All kinds of everything for Irish as own goal takes shine off early euphoria

There was heartbreak in Paris when an own goal dashed the hopes of Irish fans hoping for a win over Sweden at Euro 2016.
A second half score from Wes Hoolahan saw the Republic of Ireland’s supporters erupt in euphoria – but it was a short-lived celebration.


Disappointment struck with a devastating own goal from Ireland’s Ciaran Clark bringing the two teams level and leaving Irish dreams of a first round win in tatters.
President Michael D Higgins, known for his love of football, was among the crowd in the French capital’s packed Stade de France for the 1-1 draw.
Brian Quinn, 28, from Derry, was in the stadium for the match, and said: “Obviously it’s disappointing … when you’ve been leading.
“And to concede an own goal is heartbreaking. The boys in green put in a great shift. And we’ve great hope of going on further in the tournament.
“As for Sweden, we’ve still won more Eurovisions than them and we’ll be outsinging them well into the night.”
Jason Small, 29, from Kildress in County Tyrone, said: “I felt it was a promising performance from Ireland. We could and should have won the game.
“Following on from our last Euro tournament, where we didn’t do ourselves justice, we can be happy with the point and look forward to the Belgium game.”
Edel Scally, 27, from Dublin, said of the own goal: “Sure I thought it was a disaster. I think that Ireland were robbed.
“They were definitely the better team in the first half.”
Shane Kirwan, 34, from Borris-in-Ossory in Laois, said: “I was at the match four years ago in Poznan, the Croatia game, and let me tell you, the performance today was 100 times better than that.
He added: “I think it’s fair to say we have a star of Euro 2016 now in Wes Hoolahan. We always knew it as Irish supporters but the rest of the world gets to see it now.”
Speaking about the own goal, Mr Kirwan said: “What else could he have done really you know? The ball came to him so quickly. I wouldn’t hold that against him. I think he did a lot more good in the game than he did bad.”
Joey McDonnell, 19, from Marino in Dublin said it feels like Ireland lost, adding: “I thought we were much better than Sweden. The own goal, it was tough to take.”
He said Ireland had a lot of chances, adding: “Look, we’ll have to go and beat Italy or Belgium by the looks of it.”
Stevie Donnelly, 32, from Sligo, said: “I don’t think the own goal was Ciaran Clark’s fault totally, because defenders are supposed to try and get it out of there as soon as they can. It was just unfortunate.”
Caelen McCarthy, 9, from Swords in Dublin, said: “I thought we could have won it. We had lots of chances and we scored first.”
His sister Chloe McCarthy, 13, said: “I liked it but I thought that we could have won because we scored first.”
She added: “But it was still a good game because we didn’t lose, we got a draw.”
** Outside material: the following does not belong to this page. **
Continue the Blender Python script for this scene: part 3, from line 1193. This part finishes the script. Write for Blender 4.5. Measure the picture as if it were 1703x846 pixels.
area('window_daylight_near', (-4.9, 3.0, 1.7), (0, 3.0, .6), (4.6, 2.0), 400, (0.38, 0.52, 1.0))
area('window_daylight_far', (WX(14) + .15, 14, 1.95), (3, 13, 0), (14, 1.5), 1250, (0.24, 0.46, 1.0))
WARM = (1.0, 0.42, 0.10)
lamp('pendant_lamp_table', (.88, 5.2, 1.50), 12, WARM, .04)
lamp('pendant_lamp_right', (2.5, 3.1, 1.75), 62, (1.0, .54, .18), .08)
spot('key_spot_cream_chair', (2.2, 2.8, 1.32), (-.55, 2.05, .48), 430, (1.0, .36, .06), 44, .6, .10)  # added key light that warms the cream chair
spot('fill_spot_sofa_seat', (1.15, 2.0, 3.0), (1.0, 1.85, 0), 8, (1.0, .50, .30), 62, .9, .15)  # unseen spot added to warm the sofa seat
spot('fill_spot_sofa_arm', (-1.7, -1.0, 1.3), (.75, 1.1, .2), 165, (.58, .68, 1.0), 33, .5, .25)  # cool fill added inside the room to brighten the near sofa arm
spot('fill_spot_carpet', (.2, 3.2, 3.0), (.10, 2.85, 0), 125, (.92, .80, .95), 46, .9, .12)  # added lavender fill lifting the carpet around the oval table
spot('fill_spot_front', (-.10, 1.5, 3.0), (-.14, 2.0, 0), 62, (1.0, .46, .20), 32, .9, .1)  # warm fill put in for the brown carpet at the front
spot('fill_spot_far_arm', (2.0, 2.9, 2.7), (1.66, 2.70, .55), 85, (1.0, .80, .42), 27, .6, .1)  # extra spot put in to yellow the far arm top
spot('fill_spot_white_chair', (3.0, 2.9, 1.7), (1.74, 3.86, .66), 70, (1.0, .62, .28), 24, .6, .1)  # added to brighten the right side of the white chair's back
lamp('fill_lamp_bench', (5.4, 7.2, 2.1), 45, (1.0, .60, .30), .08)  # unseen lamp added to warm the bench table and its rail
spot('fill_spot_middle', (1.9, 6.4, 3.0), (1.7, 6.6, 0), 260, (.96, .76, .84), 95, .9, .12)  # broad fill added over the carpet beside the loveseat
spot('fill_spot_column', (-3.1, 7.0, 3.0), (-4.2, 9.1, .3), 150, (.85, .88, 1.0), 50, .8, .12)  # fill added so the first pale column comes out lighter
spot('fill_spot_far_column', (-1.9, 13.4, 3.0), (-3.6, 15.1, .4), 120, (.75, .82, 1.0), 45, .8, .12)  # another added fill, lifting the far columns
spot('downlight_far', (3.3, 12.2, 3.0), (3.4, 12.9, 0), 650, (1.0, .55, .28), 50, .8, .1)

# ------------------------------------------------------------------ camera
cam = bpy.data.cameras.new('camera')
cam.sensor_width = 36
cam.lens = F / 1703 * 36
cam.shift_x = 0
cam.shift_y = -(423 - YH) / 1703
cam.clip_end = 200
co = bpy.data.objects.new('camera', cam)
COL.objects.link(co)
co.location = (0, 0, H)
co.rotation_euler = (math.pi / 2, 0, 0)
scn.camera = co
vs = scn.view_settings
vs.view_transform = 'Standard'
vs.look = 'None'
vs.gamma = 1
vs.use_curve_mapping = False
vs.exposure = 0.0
Ahead of the game, the streets of Paris became a sea of green as Irish supporters flooded in, with around 75,000 fans expected at the tournament.
The Republic contingent have been praised by a senior Garda for their good behaviour and have been mixing with their Swedish counterparts all weekend.
Meanwhile, Irish fans stood up and sang “Stand up for the Ulstermen” in memory of Darren Rodgers from Ballymena in County Antrim, who fell to his death from a promenade in Nice in the early hours of Monday.
They staged the tribute in the 24th minute as the popular amateur footballer was aged 24.